Reproduce, character for character, the lines below from the first through the one with "return Vector((r * CY - SY, r". Leave pictures out.
------------------------
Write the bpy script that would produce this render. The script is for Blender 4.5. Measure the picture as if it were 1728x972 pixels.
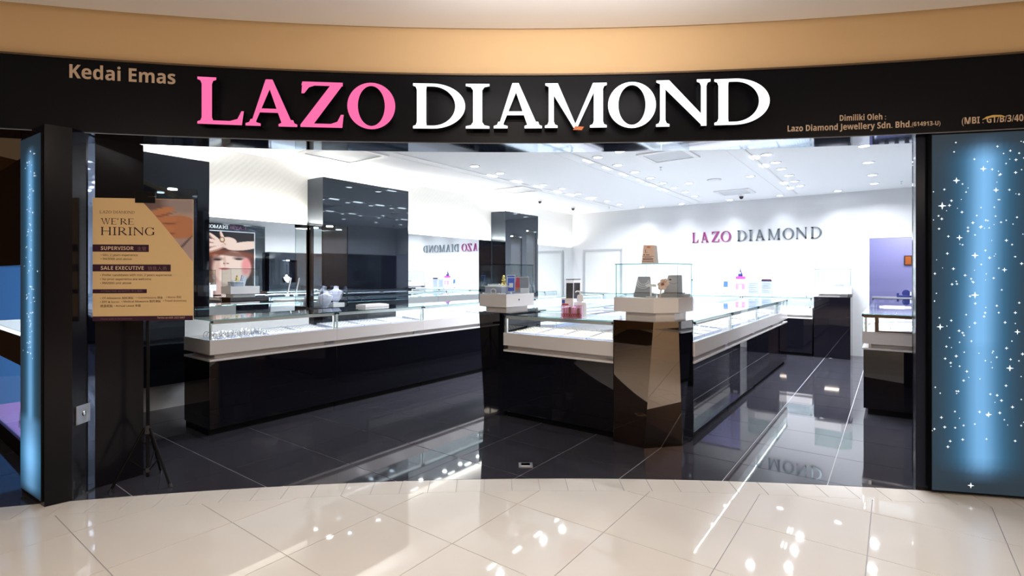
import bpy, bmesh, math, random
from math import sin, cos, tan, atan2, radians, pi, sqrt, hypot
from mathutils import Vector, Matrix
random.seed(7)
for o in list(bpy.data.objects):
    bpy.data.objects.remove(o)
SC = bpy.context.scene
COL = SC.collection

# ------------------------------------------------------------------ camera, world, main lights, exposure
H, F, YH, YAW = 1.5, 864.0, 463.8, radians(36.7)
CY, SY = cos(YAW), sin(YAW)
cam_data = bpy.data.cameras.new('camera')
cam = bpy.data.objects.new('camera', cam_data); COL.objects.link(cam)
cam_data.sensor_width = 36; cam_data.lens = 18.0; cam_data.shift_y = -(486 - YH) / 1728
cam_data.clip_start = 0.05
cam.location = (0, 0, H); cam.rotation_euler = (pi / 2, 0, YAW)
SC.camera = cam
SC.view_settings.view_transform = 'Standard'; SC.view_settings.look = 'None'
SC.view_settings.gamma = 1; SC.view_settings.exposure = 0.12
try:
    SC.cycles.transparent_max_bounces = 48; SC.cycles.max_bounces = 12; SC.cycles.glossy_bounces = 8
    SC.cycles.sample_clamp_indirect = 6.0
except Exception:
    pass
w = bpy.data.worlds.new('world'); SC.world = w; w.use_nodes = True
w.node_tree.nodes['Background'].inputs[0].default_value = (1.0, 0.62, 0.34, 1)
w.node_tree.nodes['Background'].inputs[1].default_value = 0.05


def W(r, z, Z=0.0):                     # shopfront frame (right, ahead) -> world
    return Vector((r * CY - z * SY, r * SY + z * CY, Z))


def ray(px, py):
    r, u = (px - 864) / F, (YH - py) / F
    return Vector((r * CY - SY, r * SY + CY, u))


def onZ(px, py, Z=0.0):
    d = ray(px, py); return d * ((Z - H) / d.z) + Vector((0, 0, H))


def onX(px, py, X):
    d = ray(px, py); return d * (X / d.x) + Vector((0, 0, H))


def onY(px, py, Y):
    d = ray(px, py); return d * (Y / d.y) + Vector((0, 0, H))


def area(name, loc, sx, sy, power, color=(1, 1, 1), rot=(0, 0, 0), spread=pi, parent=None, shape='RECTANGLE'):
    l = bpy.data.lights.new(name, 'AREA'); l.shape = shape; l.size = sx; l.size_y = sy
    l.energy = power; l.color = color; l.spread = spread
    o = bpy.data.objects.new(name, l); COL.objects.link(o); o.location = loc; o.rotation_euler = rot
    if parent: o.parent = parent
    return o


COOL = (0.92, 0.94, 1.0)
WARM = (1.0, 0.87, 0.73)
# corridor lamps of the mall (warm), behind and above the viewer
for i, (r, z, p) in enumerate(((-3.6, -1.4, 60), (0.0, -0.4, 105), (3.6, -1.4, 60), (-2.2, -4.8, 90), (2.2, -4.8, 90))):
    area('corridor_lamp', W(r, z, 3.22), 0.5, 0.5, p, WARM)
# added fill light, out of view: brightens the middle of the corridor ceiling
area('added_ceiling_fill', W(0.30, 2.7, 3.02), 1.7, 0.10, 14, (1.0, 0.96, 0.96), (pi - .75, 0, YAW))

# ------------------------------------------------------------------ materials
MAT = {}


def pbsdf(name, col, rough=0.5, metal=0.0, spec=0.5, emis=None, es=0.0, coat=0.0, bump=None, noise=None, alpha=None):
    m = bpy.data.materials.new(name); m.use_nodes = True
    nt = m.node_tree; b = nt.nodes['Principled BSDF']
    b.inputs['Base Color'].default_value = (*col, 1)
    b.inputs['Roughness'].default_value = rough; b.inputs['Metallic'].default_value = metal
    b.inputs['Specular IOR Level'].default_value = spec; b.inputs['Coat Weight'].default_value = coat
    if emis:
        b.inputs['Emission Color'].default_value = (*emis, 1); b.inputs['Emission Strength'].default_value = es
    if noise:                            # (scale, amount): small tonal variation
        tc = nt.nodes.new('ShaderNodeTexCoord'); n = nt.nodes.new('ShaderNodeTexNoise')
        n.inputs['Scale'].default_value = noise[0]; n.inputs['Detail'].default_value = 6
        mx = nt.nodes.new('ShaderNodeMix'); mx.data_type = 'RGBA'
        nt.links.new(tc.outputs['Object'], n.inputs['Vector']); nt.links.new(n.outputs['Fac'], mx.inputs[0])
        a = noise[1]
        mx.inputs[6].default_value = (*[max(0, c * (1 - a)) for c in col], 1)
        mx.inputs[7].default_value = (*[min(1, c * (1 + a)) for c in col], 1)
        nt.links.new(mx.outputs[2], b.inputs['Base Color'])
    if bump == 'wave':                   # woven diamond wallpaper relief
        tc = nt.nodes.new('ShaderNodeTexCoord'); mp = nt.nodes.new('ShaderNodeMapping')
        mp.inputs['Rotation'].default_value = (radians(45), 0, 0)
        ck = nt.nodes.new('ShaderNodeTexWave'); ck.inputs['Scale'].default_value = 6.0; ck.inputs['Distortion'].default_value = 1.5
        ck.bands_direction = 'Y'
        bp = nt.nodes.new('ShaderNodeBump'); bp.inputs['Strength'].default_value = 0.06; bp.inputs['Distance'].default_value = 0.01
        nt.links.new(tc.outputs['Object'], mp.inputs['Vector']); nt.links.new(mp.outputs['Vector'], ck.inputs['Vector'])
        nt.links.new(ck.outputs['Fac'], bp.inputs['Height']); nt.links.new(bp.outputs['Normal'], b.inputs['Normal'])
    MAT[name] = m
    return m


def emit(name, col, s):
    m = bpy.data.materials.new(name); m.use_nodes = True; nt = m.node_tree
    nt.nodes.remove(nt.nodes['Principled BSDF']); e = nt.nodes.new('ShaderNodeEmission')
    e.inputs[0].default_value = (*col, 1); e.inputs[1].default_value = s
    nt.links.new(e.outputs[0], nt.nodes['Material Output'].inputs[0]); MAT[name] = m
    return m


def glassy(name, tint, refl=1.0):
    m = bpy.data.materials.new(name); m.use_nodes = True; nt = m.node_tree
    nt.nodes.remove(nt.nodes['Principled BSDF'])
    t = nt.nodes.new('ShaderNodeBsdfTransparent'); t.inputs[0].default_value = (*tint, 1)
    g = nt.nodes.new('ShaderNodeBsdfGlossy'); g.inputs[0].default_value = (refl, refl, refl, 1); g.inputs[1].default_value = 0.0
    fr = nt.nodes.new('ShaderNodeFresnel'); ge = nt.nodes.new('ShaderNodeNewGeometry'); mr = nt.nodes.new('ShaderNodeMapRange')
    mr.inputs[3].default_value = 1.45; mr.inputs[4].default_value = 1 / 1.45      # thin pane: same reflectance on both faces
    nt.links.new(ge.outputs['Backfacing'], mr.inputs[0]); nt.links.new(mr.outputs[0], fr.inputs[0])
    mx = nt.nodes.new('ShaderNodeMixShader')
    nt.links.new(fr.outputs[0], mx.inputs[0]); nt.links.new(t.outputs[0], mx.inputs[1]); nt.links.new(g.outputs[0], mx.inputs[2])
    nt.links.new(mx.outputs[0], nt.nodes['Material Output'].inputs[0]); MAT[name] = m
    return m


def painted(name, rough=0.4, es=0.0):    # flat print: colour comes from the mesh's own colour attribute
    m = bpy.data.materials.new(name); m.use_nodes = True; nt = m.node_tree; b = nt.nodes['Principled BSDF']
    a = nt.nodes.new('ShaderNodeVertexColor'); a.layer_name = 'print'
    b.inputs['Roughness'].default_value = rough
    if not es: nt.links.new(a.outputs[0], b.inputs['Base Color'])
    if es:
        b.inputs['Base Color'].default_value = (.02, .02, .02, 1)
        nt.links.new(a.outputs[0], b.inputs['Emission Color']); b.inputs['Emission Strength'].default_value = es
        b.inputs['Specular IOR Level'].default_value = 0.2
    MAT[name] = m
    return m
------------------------
#### [Result of the exercise]
Write the bpy script that would produce this render. The script is for Blender 4.5. Measure the picture as if it were 1728x972 pixels.
import bpy, bmesh, math, random
from math import sin, cos, tan, atan2, radians, pi, sqrt, hypot
from mathutils import Vector, Matrix
random.seed(7)
for o in list(bpy.data.objects):
    bpy.data.objects.remove(o)
SC = bpy.context.scene
COL = SC.collection

# ------------------------------------------------------------------ camera, world, main lights, exposure
H, F, YH, YAW = 1.5, 864.0, 463.8, radians(36.7)
CY, SY = cos(YAW), sin(YAW)
cam_data = bpy.data.cameras.new('camera')
cam = bpy.data.objects.new('camera', cam_data); COL.objects.link(cam)
cam_data.sensor_width = 36; cam_data.lens = 18.0; cam_data.shift_y = -(486 - YH) / 1728
cam_data.clip_start = 0.05
cam.location = (0, 0, H); cam.rotation_euler = (pi / 2, 0, YAW)
SC.camera = cam
SC.view_settings.view_transform = 'Standard'; SC.view_settings.look = 'None'
SC.view_settings.gamma = 1; SC.view_settings.exposure = 0.12
try:
    SC.cycles.transparent_max_bounces = 48; SC.cycles.max_bounces = 12; SC.cycles.glossy_bounces = 8
    SC.cycles.sample_clamp_indirect = 6.0
except Exception:
    pass
w = bpy.data.worlds.new('world'); SC.world = w; w.use_nodes = True
w.node_tree.nodes['Background'].inputs[0].default_value = (1.0, 0.62, 0.34, 1)
w.node_tree.nodes['Background'].inputs[1].default_value = 0.05


def W(r, z, Z=0.0):                     # shopfront frame (right, ahead) -> world
    return Vector((r * CY - z * SY, r * SY + z * CY, Z))


def ray(px, py):
    r, u = (px - 864) / F, (YH - py) / F
    return Vector((r * CY - SY, r * SY + CY, u))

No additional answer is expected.